* Start Data excerpt *

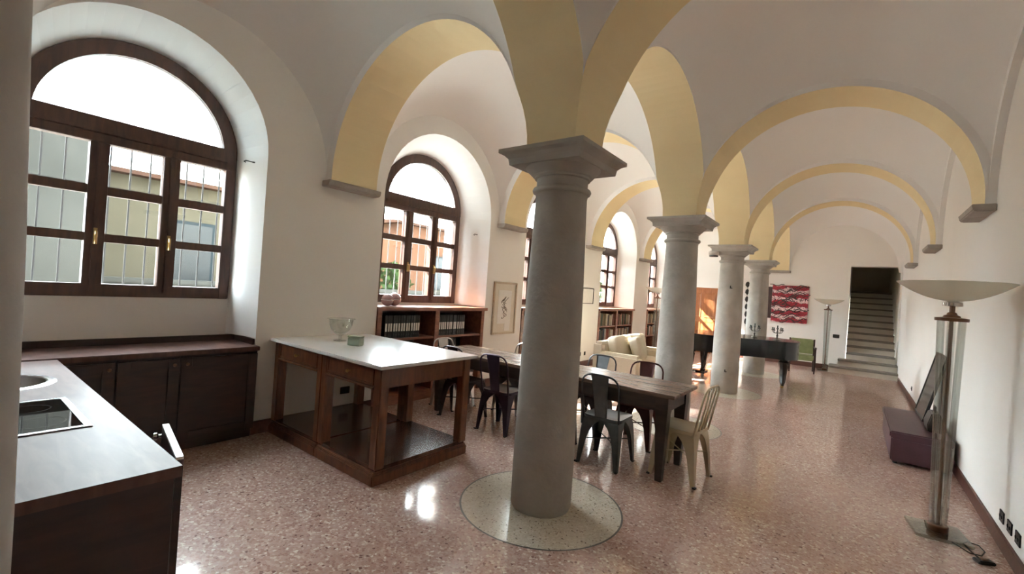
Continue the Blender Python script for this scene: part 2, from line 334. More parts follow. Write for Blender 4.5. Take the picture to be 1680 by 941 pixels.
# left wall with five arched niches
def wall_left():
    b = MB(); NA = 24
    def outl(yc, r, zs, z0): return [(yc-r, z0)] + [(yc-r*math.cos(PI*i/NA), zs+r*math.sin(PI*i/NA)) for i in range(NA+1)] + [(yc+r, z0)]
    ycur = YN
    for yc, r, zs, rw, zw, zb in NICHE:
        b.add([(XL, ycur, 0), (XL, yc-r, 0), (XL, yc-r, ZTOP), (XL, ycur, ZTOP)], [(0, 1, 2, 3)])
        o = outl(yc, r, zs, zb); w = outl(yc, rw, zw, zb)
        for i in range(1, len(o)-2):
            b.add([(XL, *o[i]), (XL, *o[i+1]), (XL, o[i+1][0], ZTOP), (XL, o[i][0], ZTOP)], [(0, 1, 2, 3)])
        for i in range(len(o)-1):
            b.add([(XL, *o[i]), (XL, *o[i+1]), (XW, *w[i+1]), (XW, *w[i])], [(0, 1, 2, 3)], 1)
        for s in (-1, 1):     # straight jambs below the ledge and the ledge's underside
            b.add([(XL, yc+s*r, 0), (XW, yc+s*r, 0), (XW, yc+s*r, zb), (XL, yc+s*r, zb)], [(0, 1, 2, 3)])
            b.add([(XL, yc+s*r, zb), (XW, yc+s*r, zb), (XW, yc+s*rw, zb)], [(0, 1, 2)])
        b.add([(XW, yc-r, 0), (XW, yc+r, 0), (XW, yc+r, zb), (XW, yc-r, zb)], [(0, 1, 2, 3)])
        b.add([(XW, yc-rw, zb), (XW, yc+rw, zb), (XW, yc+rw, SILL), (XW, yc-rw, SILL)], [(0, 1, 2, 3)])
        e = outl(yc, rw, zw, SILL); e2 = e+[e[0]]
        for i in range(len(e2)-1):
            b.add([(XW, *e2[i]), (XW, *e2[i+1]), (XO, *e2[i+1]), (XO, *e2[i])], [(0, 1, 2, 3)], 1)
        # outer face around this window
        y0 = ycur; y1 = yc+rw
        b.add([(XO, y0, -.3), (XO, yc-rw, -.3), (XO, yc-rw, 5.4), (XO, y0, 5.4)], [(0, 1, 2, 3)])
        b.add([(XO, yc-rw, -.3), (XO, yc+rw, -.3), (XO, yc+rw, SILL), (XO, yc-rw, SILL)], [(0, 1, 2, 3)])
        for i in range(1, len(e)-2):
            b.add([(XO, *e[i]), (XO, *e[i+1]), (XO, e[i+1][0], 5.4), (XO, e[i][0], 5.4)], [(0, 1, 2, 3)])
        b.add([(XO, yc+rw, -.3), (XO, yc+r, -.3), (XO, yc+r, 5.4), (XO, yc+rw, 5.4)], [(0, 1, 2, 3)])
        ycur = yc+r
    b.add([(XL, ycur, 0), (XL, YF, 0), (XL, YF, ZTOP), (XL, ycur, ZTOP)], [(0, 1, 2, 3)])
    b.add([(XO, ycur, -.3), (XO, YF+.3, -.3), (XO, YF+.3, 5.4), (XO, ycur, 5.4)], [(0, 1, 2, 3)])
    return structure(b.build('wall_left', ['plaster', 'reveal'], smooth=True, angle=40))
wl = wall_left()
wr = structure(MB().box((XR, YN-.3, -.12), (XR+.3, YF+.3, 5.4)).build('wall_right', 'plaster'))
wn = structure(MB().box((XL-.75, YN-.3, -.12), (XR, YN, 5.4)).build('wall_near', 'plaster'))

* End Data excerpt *

* Aim: Give the data again exactly as written, with all pictures left out.

* Exercise result:
Continue the Blender Python script for this scene: part 2, from line 334. More parts follow. Write for Blender 4.5. Take the picture to be 1680 by 941 pixels.
# left wall with five arched niches
def wall_left():
    b = MB(); NA = 24
    def outl(yc, r, zs, z0): return [(yc-r, z0)] + [(yc-r*math.cos(PI*i/NA), zs+r*math.sin(PI*i/NA)) for i in range(NA+1)] + [(yc+r, z0)]
    ycur = YN
    for yc, r, zs, rw, zw, zb in NICHE:
        b.add([(XL, ycur, 0), (XL, yc-r, 0), (XL, yc-r, ZTOP), (XL, ycur, ZTOP)], [(0, 1, 2, 3)])
        o = outl(yc, r, zs, zb); w = outl(yc, rw, zw, zb)
        for i in range(1, len(o)-2):
            b.add([(XL, *o[i]), (XL, *o[i+1]), (XL, o[i+1][0], ZTOP), (XL, o[i][0], ZTOP)], [(0, 1, 2, 3)])
        for i in range(len(o)-1):
            b.add([(XL, *o[i]), (XL, *o[i+1]), (XW, *w[i+1]), (XW, *w[i])], [(0, 1, 2, 3)], 1)
        for s in (-1, 1):     # straight jambs below the ledge and the ledge's underside
            b.add([(XL, yc+s*r, 0), (XW, yc+s*r, 0), (XW, yc+s*r, zb), (XL, yc+s*r, zb)], [(0, 1, 2, 3)])
            b.add([(XL, yc+s*r, zb), (XW, yc+s*r, zb), (XW, yc+s*rw, zb)], [(0, 1, 2)])
        b.add([(XW, yc-r, 0), (XW, yc+r, 0), (XW, yc+r, zb), (XW, yc-r, zb)], [(0, 1, 2, 3)])
        b.add([(XW, yc-rw, zb), (XW, yc+rw, zb), (XW, yc+rw, SILL), (XW, yc-rw, SILL)], [(0, 1, 2, 3)])
        e = outl(yc, rw, zw, SILL); e2 = e+[e[0]]
        for i in range(len(e2)-1):
            b.add([(XW, *e2[i]), (XW, *e2[i+1]), (XO, *e2[i+1]), (XO, *e2[i])], [(0, 1, 2, 3)], 1)
        # outer face around this window
        y0 = ycur; y1 = yc+rw
        b.add([(XO, y0, -.3), (XO, yc-rw, -.3), (XO, yc-rw, 5.4), (XO, y0, 5.4)], [(0, 1, 2, 3)])
        b.add([(XO, yc-rw, -.3), (XO, yc+rw, -.3), (XO, yc+rw, SILL), (XO, yc-rw, SILL)], [(0, 1, 2, 3)])
        for i in range(1, len(e)-2):
            b.add([(XO, *e[i]), (XO, *e[i+1]), (XO, e[i+1][0], 5.4), (XO, e[i][0], 5.4)], [(0, 1, 2, 3)])
        b.add([(XO, yc+rw, -.3), (XO, yc+r, -.3), (XO, yc+r, 5.4), (XO, yc+rw, 5.4)], [(0, 1, 2, 3)])
        ycur = yc+r
    b.add([(XL, ycur, 0), (XL, YF, 0), (XL, YF, ZTOP), (XL, ycur, ZTOP)], [(0, 1, 2, 3)])
    b.add([(XO, ycur, -.3), (XO, YF+.3, -.3), (XO, YF+.3, 5.4), (XO, ycur, 5.4)], [(0, 1, 2, 3)])
    return structure(b.build('wall_left', ['plaster', 'reveal'], smooth=True, angle=40))
wl = wall_left()
wr = structure(MB().box((XR, YN-.3, -.12), (XR+.3, YF+.3, 5.4)).build('wall_right', 'plaster'))
wn = structure(MB().box((XL-.75, YN-.3, -.12), (XR, YN, 5.4)).build('wall_near', 'plaster'))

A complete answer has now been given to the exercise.